Jakarta, FORTUNE - Angka penipuan online kian meningkat seiring intensitas belanja online lewat e-commerce dan media sosial belakangan ini. Para penipu tak jarang berpura-pura mengaku sebagai penjual di toko online, marketplace, pembeli, kurir, bahkan petugas Bea dan Cukai dalam menjalankan aksinya.
Data Kementerian Komunikasi dan Informatika menyebutkan, ada 115.756 kasus aduan penipuan terkait e-commerce dan jualan online di media sosial sepanjang tahun 2021. Sementara itu, data Bea Cukai Indonesia menunjukkan, dari 714 pengaduan per Mei 2022 yang diterima, sebanyak 393 kasus penipuan menggunakan modus online shop.
Adapun modus penipuan online terbaru yang mengintai saat ini adalah phishing, pharming, sniffing, money mule, dan social engineering. Namun, kamu tak boleh lengah dan harus tetap waspada saat transaksi online dan menjaga keamanan akun-akun digitalmu.
5 ciri-ciri modus penipuan toko online
Lalu, modus apa saja yang sering digunakan pelaku penipuan online?
1. Toko Online Palsu.
Biasanya, penipu yang berkedok penjual online palsu di marketplace dan media sosial menjual barang dengan harga di bawah pasaran. Dengan begitu, calon pembeli langsung tertarik bertransaksi.
2. Mengaku sebagai Petugas Ekspedisi/Bea Cukai.
Sedangkan untuk pembelanjaan antarnegara, penipu tak jarang mengaku sebagai petugas ekspedisi ataupun pihak Bea Cukai yang meminta biaya tambahan. Permintaan biaya tambahan ini untuk mengeluarkan barang yang ditahan oleh otoritas.
3. Phishing.
Modus lainnya adalah phishing. Modus ini biasanya mengarahkan pembeli untuk masuk ke situs atau halaman belanja palsu. Untuk mencegah terjadinya phishing, pastikan kredibilitas alamat pengirim pesan. Apabila email atau teks dikirim oleh keluarga atau kerabat yang dikenal, segera hubungi dan cek kebenaran kabarnya sebelum memasukkan data apa pun.
4. Minta Data Pribadi, Password, Kode OTP.
Terkadang penipu mengirim chat, email atau link yang mengarahkan korban untuk mengisi data pribadi, password atau kode OTP. Selain itu, penipu memberi iming-imingi korban dengan hadiah tetapi dengan meminta informasi personal yang sensitif," ujar Andi.
5. Bukti Transaksi Palsu.
Modus ini dilakukan penipu dengan berpura-pura menjadi pembeli. Penipu akan mengirim bukti transaksi yang sudah diedit sehingga penjual mengira ada transaksi pembelian.

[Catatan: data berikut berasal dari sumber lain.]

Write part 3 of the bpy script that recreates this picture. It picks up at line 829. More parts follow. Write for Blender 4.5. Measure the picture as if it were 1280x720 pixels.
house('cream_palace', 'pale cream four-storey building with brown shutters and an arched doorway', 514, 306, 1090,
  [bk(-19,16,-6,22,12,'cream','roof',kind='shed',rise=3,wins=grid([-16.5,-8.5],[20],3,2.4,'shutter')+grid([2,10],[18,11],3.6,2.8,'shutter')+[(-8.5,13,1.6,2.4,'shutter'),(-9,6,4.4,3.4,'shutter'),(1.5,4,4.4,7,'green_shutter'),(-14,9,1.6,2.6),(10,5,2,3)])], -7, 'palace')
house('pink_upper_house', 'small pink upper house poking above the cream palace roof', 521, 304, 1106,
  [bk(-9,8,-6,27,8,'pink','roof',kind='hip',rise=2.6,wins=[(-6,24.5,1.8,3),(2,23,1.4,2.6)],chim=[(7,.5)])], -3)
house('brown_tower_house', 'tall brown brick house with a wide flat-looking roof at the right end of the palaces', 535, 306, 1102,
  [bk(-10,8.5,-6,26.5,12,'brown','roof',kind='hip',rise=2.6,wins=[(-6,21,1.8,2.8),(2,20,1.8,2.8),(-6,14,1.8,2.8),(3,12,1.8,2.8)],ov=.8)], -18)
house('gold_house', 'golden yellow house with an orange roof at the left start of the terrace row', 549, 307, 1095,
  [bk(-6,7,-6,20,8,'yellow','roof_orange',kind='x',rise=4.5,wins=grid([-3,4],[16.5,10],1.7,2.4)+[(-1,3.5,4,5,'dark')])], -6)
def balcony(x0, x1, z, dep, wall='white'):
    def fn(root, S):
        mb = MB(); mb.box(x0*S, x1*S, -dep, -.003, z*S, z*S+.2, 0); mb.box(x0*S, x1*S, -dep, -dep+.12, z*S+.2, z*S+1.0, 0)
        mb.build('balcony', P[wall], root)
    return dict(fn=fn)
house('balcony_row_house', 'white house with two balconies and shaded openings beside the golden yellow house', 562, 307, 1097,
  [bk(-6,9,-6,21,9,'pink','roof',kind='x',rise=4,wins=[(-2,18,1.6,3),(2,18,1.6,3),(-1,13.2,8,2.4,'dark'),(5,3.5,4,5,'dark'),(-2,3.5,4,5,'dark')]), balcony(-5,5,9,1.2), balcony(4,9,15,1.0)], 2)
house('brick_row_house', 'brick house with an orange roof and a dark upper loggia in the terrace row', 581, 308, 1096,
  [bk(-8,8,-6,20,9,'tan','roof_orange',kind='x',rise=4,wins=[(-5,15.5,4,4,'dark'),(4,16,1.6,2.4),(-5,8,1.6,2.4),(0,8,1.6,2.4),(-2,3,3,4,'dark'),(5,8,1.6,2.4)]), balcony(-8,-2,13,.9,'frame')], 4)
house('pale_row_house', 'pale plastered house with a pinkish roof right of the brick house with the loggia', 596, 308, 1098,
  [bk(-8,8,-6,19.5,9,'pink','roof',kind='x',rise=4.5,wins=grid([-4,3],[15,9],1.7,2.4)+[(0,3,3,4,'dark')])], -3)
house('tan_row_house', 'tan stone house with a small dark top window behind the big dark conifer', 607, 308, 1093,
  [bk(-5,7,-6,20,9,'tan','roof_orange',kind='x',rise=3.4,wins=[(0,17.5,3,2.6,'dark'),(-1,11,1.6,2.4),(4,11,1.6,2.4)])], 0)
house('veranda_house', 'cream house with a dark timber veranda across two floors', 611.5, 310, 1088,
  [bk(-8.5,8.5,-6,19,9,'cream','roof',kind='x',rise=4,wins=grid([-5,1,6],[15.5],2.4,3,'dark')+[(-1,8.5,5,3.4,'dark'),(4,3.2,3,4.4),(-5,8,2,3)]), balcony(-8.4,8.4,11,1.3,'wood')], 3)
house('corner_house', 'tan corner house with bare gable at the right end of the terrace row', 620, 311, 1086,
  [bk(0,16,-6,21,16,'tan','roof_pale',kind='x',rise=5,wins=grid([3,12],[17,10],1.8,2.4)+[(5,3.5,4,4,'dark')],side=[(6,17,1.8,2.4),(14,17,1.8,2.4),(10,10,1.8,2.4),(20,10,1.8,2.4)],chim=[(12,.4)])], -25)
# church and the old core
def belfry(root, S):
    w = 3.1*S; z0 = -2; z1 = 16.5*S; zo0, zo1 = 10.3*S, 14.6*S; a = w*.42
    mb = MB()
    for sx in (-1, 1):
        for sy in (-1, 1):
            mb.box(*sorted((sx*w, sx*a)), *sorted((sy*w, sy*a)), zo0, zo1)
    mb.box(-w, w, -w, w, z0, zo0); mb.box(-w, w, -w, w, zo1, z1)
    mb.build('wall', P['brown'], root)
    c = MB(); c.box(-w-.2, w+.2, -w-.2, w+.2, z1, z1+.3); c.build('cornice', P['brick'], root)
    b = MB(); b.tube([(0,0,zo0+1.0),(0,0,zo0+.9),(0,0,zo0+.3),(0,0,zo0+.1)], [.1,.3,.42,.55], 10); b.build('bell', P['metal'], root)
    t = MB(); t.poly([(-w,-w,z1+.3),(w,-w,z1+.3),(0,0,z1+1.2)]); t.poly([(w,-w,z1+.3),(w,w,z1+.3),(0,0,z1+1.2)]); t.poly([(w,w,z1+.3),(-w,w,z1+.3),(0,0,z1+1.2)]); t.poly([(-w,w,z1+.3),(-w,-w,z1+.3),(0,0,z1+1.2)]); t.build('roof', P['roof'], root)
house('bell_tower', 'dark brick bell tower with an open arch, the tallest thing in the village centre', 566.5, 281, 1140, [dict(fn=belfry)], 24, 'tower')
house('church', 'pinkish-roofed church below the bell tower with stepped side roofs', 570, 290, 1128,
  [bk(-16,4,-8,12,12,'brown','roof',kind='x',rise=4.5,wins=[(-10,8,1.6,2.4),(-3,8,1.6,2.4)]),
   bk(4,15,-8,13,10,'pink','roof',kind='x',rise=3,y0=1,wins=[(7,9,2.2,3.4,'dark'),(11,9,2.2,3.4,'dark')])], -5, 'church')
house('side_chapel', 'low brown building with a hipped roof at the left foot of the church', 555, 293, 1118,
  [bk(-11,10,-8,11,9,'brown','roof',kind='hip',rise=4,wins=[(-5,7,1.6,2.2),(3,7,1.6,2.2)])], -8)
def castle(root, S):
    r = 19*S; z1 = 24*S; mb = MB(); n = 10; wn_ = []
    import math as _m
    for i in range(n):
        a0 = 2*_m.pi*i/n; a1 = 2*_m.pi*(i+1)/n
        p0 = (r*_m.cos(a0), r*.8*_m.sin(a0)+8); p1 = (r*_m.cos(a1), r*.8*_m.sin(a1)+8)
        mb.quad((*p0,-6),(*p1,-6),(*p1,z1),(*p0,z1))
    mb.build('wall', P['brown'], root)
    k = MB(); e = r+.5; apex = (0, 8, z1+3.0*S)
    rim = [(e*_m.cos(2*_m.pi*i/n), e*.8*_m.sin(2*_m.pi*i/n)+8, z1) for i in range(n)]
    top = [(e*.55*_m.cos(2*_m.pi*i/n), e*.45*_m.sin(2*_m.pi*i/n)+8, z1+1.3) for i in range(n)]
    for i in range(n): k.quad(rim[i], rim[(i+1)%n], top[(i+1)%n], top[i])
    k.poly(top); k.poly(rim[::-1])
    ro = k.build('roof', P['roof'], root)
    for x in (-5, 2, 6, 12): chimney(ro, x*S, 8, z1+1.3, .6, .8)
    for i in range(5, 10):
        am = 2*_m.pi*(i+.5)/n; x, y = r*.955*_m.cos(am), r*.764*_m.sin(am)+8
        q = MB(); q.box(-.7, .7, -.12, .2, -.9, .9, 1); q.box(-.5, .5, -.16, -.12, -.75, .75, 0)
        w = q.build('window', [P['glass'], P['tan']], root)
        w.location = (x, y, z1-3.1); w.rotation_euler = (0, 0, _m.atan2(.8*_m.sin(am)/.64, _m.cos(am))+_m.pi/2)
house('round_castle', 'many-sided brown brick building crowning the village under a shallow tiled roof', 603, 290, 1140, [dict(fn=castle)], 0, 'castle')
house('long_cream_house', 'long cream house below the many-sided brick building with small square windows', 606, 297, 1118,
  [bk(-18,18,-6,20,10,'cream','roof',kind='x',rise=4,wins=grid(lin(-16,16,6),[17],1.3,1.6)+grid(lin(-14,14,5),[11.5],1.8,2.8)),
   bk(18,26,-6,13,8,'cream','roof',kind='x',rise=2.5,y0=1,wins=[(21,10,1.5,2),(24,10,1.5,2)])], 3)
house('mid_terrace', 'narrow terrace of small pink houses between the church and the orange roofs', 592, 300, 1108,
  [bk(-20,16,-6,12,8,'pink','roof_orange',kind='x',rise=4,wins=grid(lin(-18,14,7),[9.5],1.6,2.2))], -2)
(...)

Cara mencegah penipuan online
Untuk mencegah sejumlah kejadian itu, masyarakat terutama yang kerap melakukan transaksi belanja online dapat menggunakan tips berikut ini.
1. Jangan pakai password dengan data mudah ditebak.
Data yang mudah ditebak biasanya seputar tanggal lahir maupun alamat tempat tinggal. Selain itu, data dan informasi akun harus dijaga ketat dan jangan memberikan kode OTP ke pihak ketiga maupun keluarga.
2. Periksa validitas toko online atau penjual.
Selalu periksa ulang ulasan pembeli sebelumnya dan cek apakah ada beberapa akun yang serupa. Toko online palsu di media sosial terkadang terlihat mempunyai followers tidak aktif yang mencurigakan.
3. Gunakan lebih dari satu akses keamanan.
Ada baiknya Anda menggunakan verifikasi ganda untuk masuk ke dalam akun media sosial maupun akun e-commerce.
4. Lakukan riset soal modus penipuan dan tips keamanan digital.
Anda harus memperbanyak informasi mengenai penipuan secara online dan tips keamanan digital. Selain itu, cek dan ricek kali setiap informasi penjualan maupun pembelian yang diterima.
5. Jangan posting data pribadi ke media sosial.
Data-data kamu bisa dengan mudah di curi oleh penjahat siber. Karena itu, hindari share atau upload foto identitas diri, termasuk foto selfie dengan KTP, SIM, NPWP, Kartu Kredit, Paspor, dan lain sebagainya ke kolom komentar di berbagai platform media sosial, website dan aplikasi yang kamu tidak kenal.
Waspada dengan sosial media, website maupun aplikasi abal-abal yang dibuat sangat mirip dengan akun resminya. Selain itu, hal yang penting sekali dan kamu wajib menjaga data kamu sendiri seperti user ID, Password, kode OTP, Pin ATM, nomor CVV (3 digit angka di bagian kartu kredit dan debit). Semoga informasi ini bermanfaat!